Joe Montalvo was praised by appreciative tenants as well as the owner of the property management company at the Sea Isle, Ari Schertz, a Woodmere resident. Schertz noted that the building is three blocks away from the water and “you know you can get flooded.” They put up wood to protect large windows and glass doors for the storm and four pumps were set up to pump in the boiler room, the lowest spot in the building, “the pit.” Schertz noted that the boiler room flooded 15 years ago. This time, Montalvo set up the pumps four or five days before Hurricane Sandy hit, noted Schertz. “It was his initiative,” said Schertz, of Montalvo. “He’s been around a long time.”

Montalvo has lived in the building and has been its superintendent for 35 years. “I know the building,” he said. “I was scared if there was no pump the electric room would flood and we would be in a lot of trouble. The water was coming up already Sunday night. I saw that and put on the pump to avoid the water going to the electric meter room. If it would go there, there would be no electric for who knows how long.”
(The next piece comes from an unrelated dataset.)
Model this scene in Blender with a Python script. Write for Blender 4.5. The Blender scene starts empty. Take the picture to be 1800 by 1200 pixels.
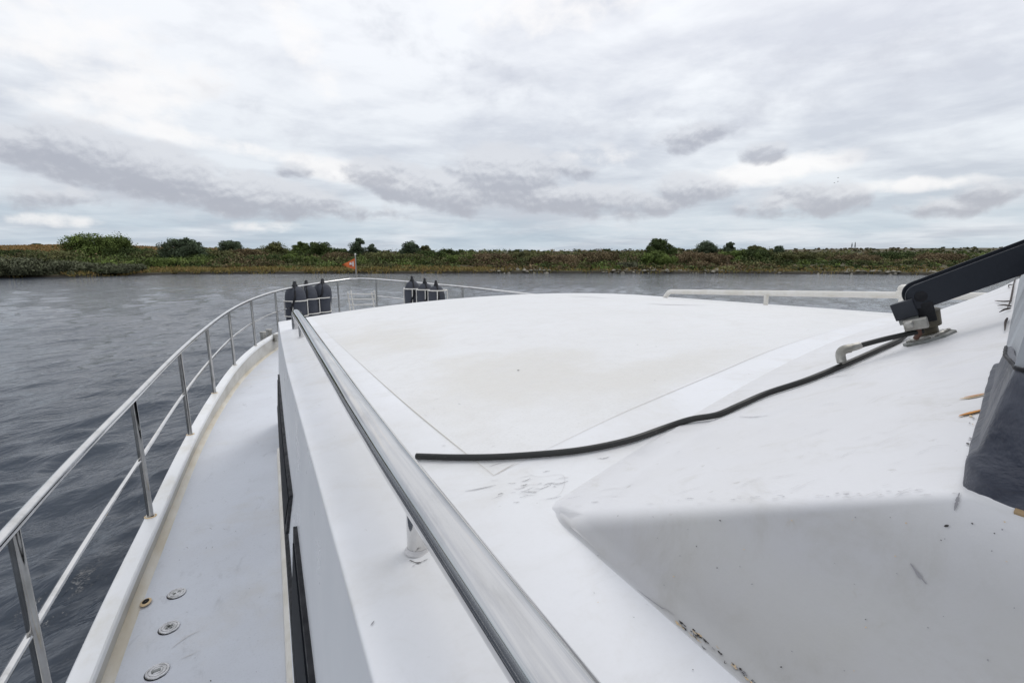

This was the second time he used pumps to preempt flooding; the first was a nor’easter six or seven years ago, he said, noting that they are at the lowest point, by the bay. “I knew that the way they were saying about the hurricane, I knew that it would happen and I wanted to try to prevent it (flooding). This was the worst. The pump is what did the job. Otherwise we would have had damage in the electric meter room.” He explained that the building has two electric meter rooms and two boiler rooms. He also noted that the private houses near the building, on Voorhees Avenue, “had a lot of water, a lot of damage.”

Although it clearly would not have helped in neighborhoods that were hit by massive flooding such as Belle Harbor and Long Beach, it might be a possible course of action where low levels of sewer back up damaged homes and electrical systems.